Leaving Biak on 2 June 1944, the warship screened logistics convoys along the New Guinea coast for about a month before arriving off Noemfoor Island (located just west of Biak) to support the capture of that island. At the end of July, she participated in the last amphibious operation in New Guinea when troops went ashore at Cape Sansapor on the Vogelkop.

She returned to Aitape early in August 1944 and then moved from there down the coast to Finschhafen whence she departed on 23 August, bound for the Solomon Islands. Welles arrived at Florida Island on 26 August and became a unit of the 3d Fleet. She immediately plunged into preparations for the impending Palau attack. For the assault on Peleliu and Angaur, the destroyer initially screened the carriers providing air support. After the mid-September landings on the two islands, she was detached from the carriers and moved into the transport area to provide antisubmarine defense and to guard against any attempts to reinforce the two islands. At the conclusion of her participation in the Palau operation, she joined TG 77.2 and began preparations for the invasion of the Philippines at Leyte.

She moved into Leyte Gulf on 18 October 1944, two days before the actual landings, to cover preinvasion mine-sweeping and underwater demolition team operations. Her 5-inch shells also contributed to the preinvasion bombardment of the objective. After the 20 October landings, the warship delivered call fire in support of the troops advancing ashore and defended the invasion fleet against the heavy enemy air attacks launched against it. In the latter role, she claimed one unassisted kill. When the Japanese launched their three-pronged surface attack to break up the Leyte assault, Welles joined the screen of Vice Adm. Jesse B. Oldendorf’s line of old battleships which virtually annihilated the enemy force which attempted to push through the Surigao Strait south of Leyte on the night of 24 and 25 October. Soon thereafter, she concluded her part in the Philippine operation and retired to Ulithi Atoll where she joined the screen of the Fast Carrier Task Force.

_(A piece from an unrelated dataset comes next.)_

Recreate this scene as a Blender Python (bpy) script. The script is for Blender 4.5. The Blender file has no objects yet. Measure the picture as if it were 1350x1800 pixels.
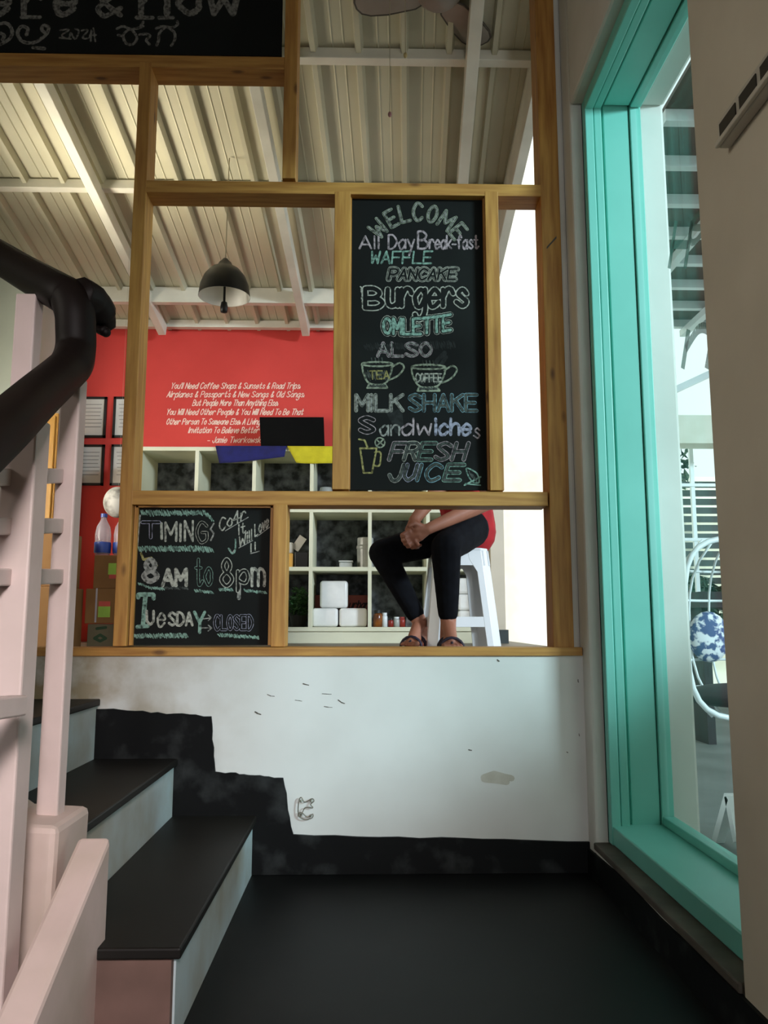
import bpy, bmesh, math, random
from mathutils import Vector, Matrix
random.seed(7)
SC = bpy.context.scene
COL = SC.collection
R = math.radians

# ------------------------------------------------------------------ camera
F = 1400.0; PITCH = R(7.93); YAW = R(1.2); H = 0.74
cam_d = bpy.data.cameras.new('camera'); cam = bpy.data.objects.new('camera', cam_d); COL.objects.link(cam)
cam.location = (0, 0, H); cam.rotation_euler = (R(90) + PITCH, 0, -YAW)
cam_d.sensor_fit = 'VERTICAL'; cam_d.sensor_height = 36; cam_d.lens = F / 1800 * 36
cam_d.clip_start = 0.02; cam_d.clip_end = 200
SC.camera = cam
# ------------------------------------------------------------------ world, sun, area lights, exposure
SC.view_settings.view_transform = 'Standard'; SC.view_settings.look = 'None'
SC.view_settings.exposure = 0.0; SC.view_settings.gamma = 1.0; SC.view_settings.use_curve_mapping = False
W = bpy.data.worlds.new('sky'); SC.world = W; W.use_nodes = True
bg = W.node_tree.nodes['Background']; bg.inputs[0].default_value = (0.93, 0.98, 1.0, 1); bg.inputs[1].default_value = 1.3

def area(name, loc, target, sx, sy, power, color):
    l = bpy.data.lights.new(name, 'AREA'); l.shape = 'RECTANGLE'; l.size = sx; l.size_y = sy
    l.energy = power; l.color = color
    o = bpy.data.objects.new(name, l); COL.objects.link(o); o.location = loc
    o.rotation_euler = (Vector(target) - Vector(loc)).to_track_quat('-Z', 'Y').to_euler()
    return o
sun_d = bpy.data.lights.new('sun', 'SUN'); sun_d.energy = 4.2; sun_d.angle = R(2); sun_d.color = (1, .96, .86)
sun = bpy.data.objects.new('sun', sun_d); COL.objects.link(sun)
sun.rotation_euler = Vector((0.25, 0.5, -0.85)).to_track_quat('-Z', 'Y').to_euler()
area('doorway_daylight', (0.2, -7.0, 1.5), (0.0, 2.5, 0.5), 0.7, 0.75, 60, (.95, .97, 1.0))
area('courtyard_skylight', (6.0, -1.8, 3.2), (0.4, 2.4, 0.7), 1.4, 0.8, 640, (.74, .89, 1.0))
area('left_window_daylight', (-2.3, 3.6, 1.9), (-1.1, 3.7, 3.15), 0.5, 0.5, 5, (1.0, .93, .76)).data.spread = R(52)
area('red_wall_fill', (-2.6, 2.9, 1.5), (-0.5, 5.2, 1.4), 0.6, 0.9, 15, (1.0, .93, .80)).data.spread = R(100)  # added fill light that brightens the red wall; no door here
area('near_wall_fill', (-2.9, 0.4, 2.3), (0.67, 1.0, 1.2), 0.8, 0.8, 3.6, (1.0, .93, .82)).data.spread = R(70)  # added fill for the near right wall; the left wall has no window
area('railing_fill', (0.35, -1.3, 1.7), (-0.85, 1.4, 0.45), 0.4, 0.4, 8, (1.0, .91, .90)).data.spread = R(52)  # invented fill lamp behind the camera, lifts the railing posts and kerbs

# ------------------------------------------------------------------ pixel -> place
FH = Vector((math.sin(YAW), math.cos(YAW), 0)); RT = Vector((math.cos(YAW), -math.sin(YAW), 0)); ZZ = Vector((0, 0, 1))
FW = FH * math.cos(PITCH) + ZZ * math.sin(PITCH); UP = ZZ * math.cos(PITCH) - FH * math.sin(PITCH)
def ray(px, py): return FW + RT * ((px - 675) / F) - UP * ((py - 900) / F)
def at(px, py, Y):
    d = ray(px, py); k = Y / d.y; return Vector((d.x * k, Y, H + d.z * k))
def atx(px, py, X):
    d = ray(px, py); k = X / d.x; return Vector((X, d.y * k, H + d.z * k))
def X_(px, py, Y): return at(px, py, Y).x
def Z_(px, py, Y): return at(px, py, Y).z

# ------------------------------------------------------------------ materials
def lin(c):
    def f(v):
        v /= 255.0
        return v / 12.92 if v <= .04045 else ((v + .055) / 1.055) ** 2.4
    return (f(c[0]), f(c[1]), f(c[2]), 1)
def mat(name, c1, c2=None, rough=.6, scale=8, stretch=(1, 1, 1), metal=0, bump=0, spec=.5, lo=.35, hi=.65, detail=4):
    m = bpy.data.materials.new(name); m.use_nodes = True
    N = m.node_tree.nodes; L = m.node_tree.links; b = N['Principled BSDF']
    b.inputs['Roughness'].default_value = rough; b.inputs['Metallic'].default_value = metal
    b.inputs['Specular IOR Level'].default_value = spec
    c2 = c2 or tuple(v * .88 for v in c1)
    tc = N.new('ShaderNodeTexCoord'); mp = N.new('ShaderNodeMapping'); mp.inputs['Scale'].default_value = stretch
    nz = N.new('ShaderNodeTexNoise'); nz.inputs['Scale'].default_value = scale; nz.inputs['Detail'].default_value = detail
    rp = N.new('ShaderNodeValToRGB'); rp.color_ramp.elements[0].position = lo; rp.color_ramp.elements[1].position = hi
    rp.color_ramp.elements[0].color = lin(c1); rp.color_ramp.elements[1].color = lin(c2)
    L.new(tc.outputs['Object'], mp.inputs[0]); L.new(mp.outputs[0], nz.inputs[0]); L.new(nz.outputs['Fac'], rp.inputs[0])
    L.new(rp.outputs[0], b.inputs['Base Color'])
    if bump:
        bp = N.new('ShaderNodeBump'); bp.inputs['Strength'].default_value = bump; bp.inputs['Distance'].default_value = .01
        L.new(nz.outputs['Fac'], bp.inputs['Height']); L.new(bp.outputs[0], b.inputs['Normal'])
    return m
def wood_mat(name, stretch, c1=(198, 146, 72), c2=(158, 104, 44)):
    m = mat(name, c1, c2, rough=.55, scale=7, stretch=stretch, lo=.3, hi=.7, detail=6)
    N = m.node_tree.nodes; L = m.node_tree.links; b = N['Principled BSDF']
    src = b.inputs['Base Color'].links[0].from_socket
    tc = N.new('ShaderNodeTexCoord'); mp = N.new('ShaderNodeMapping')
    mp.inputs['Scale'].default_value = tuple(3.2 * (s ** .35) for s in stretch)
    v = N.new('ShaderNodeTexVoronoi'); v.inputs['Scale'].default_value = 1.6
    rp = N.new('ShaderNodeValToRGB'); rp.color_ramp.elements[0].position = .05; rp.color_ramp.elements[1].position = .13
    rp.color_ramp.elements[0].color = lin((96, 58, 28)); rp.color_ramp.elements[1].color = (1, 1, 1, 1)
    mx = N.new('ShaderNodeMix'); mx.data_type = 'RGBA'; mx.blend_type = 'MULTIPLY'; mx.inputs[0].default_value = .7
    L.new(tc.outputs['Object'], mp.inputs[0]); L.new(mp.outputs[0], v.inputs[0]); L.new(v.outputs['Distance'], rp.inputs[0])
    L.new(src, mx.inputs[6]); L.new(rp.outputs[0], mx.inputs[7]); L.new(mx.outputs[2], b.inputs['Base Color'])
    return m
def emit(name, c, s):
    m = bpy.data.materials.new(name); m.use_nodes = True; b = m.node_tree.nodes['Principled BSDF']
    b.inputs['Emission Color'].default_value = lin(c); b.inputs['Emission Strength'].default_value = s; return m
def glass_mat():
    m = bpy.data.materials.new('window_glass'); m.use_nodes = True; N = m.node_tree.nodes; L = m.node_tree.links
    N.remove(N['Principled BSDF']); out = N['Material Output']
    t = N.new('ShaderNodeBsdfTransparent'); t.inputs[0].default_value = (.88, .97, .95, 1)
    g = N.new('ShaderNodeBsdfGlossy'); g.inputs['Roughness'].default_value = .03
    lw = N.new('ShaderNodeLayerWeight'); lw.inputs[0].default_value = .5; f = N.new('ShaderNodeMath'); f.operation = 'POWER'; f.inputs[1].default_value = 6; L.new(lw.outputs['Facing'], f.inputs[0])
    x = N.new('ShaderNodeMixShader'); L.new(f.outputs[0], x.inputs[0]); L.new(t.outputs[0], x.inputs[1]); L.new(g.outputs[0], x.inputs[2])
    L.new(x.outputs[0], out.inputs[0]); return m
def plastic_clear(name, c, alpha):
    m = mat(name, c, None, rough=.15); m.node_tree.nodes['Principled BSDF'].inputs['Alpha'].default_value = alpha; return m
def dirty_wall(name, base, base2, dirt, xlo, xhi):
    m = mat(name, base, base2, rough=.7, scale=2.2, bump=.06)
    N = m.node_tree.nodes; L = m.node_tree.links; b = N['Principled BSDF']; src = b.inputs['Base Color'].links[0].from_socket
    tc = N.new('ShaderNodeTexCoord'); sp = N.new('ShaderNodeSeparateXYZ'); L.new(tc.outputs['Object'], sp.inputs[0])
    mr = N.new('ShaderNodeMapRange'); mr.inputs[1].default_value = xlo; mr.inputs[2].default_value = xhi
    mr.inputs[3].default_value = 1; mr.inputs[4].default_value = 0; L.new(sp.outputs[0], mr.inputs[0])
    nz = N.new('ShaderNodeTexNoise'); nz.inputs['Scale'].default_value = 9; nz.inputs['Detail'].default_value = 6
    L.new(tc.outputs['Object'], nz.inputs[0])
    rp = N.new('ShaderNodeValToRGB'); rp.color_ramp.elements[0].position = .38; rp.color_ramp.elements[1].position = .68
    L.new(nz.outputs['Fac'], rp.inputs[0])
    mu = N.new('ShaderNodeMath'); mu.operation = 'MULTIPLY'; L.new(mr.outputs[0], mu.inputs[0]); L.new(rp.outputs[0], mu.inputs[1])
    mx = N.new('ShaderNodeMix'); mx.data_type = 'RGBA'; L.new(mu.outputs[0], mx.inputs[0]); L.new(src, mx.inputs[6])
    mx.inputs[7].default_value = lin(dirt); L.new(mx.outputs[2], b.inputs['Base Color']); return m
def speckle(name, base, fleck, lo, hi, scale, rough):
    return mat(name, base, fleck, rough=rough, scale=scale, lo=lo, hi=hi, detail=8, bump=.15, spec=.15)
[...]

For the remainder of her participation in the war, Welles cruised with either the fast carriers or with their logistics unit as the flattops launched air strikes on Japan’s inner defenses and supported, from a distance, the invasions at Luzon, Iwo Jima, and Okinawa.

In June 1945, she retired to Leyte for rest and upkeep. On the 21st of that month, she received orders to return to the United States for a major overhaul. Steaming via Eniwetok and Oahu, the destroyer arrived in Bremerton, Wash., on 16 July. She remained there through the end of hostilities in August and until late September.

On 29 September 1945, she got  underway  for the east coast. After a stop at San Pedro, Calif., she transited the Panama Canal on 14 October and headed for New York where she arrived on the 20th. In November, the ship moved south to Charleston, S.C., where she was placed out of commission on 4 February 1946. Welles was berthed with the Charleston Group, Atlantic Reserve Fleet, until 10 February 1968 at which time her name was stricken from the Navy list. On 18 July 1969, she was sold to the Union Minerals & Alloy Corp. for scrapping.

Welles was awarded eight battle stars for her World War II service.